Friday mystery object #55


For this week’s mystery object I am going to try something for everyone – a bit of Anthropology with some Natural History thrown in. So what is this, what’s it used for and where/what culture is it from – your bonus question is of course what species did the attached skulls belong to:

As usual questions, suggestions and observations in the comments section below, I’ll do my best to answer as the day goes on. Good luck!
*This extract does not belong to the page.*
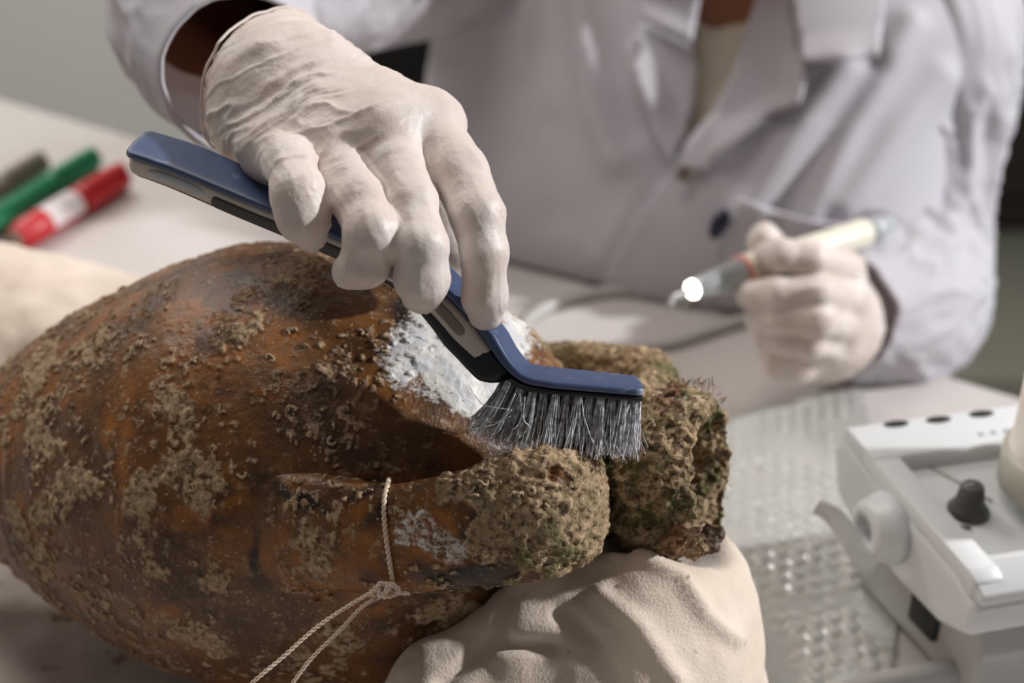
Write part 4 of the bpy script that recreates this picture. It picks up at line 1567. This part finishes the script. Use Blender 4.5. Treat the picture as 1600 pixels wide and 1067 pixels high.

42 thoughts on “Friday mystery object #55

  1. Assuming the scalebar is metric this object is perhaps not quite as big as I first assumed. A vaguely-human shaped skull leads one to an intuitive assessment of size* but I think it’s smaller than that …
    which has just made me think about shrunken heads. How on earth did they shrink skullbones?
    The skull on the right – baboon?
    All those tassels would make a pattering sound …
    …it looks like a shield …
    … an African witchdoctor’s shield which he would shake while engaged in a rain dance
    Oh dear Kate how very stereotyped!

    *speaking of assessing size of skulls, congratulations on the paper! How long is a piece of Strix indeed! Reminds me of when I worked at British Ropes and someone phoned up and asked how long a steel rope was.

    • The scale bar is indeed metric and that is a rather Tarzan inspired ‘cultural’ reference!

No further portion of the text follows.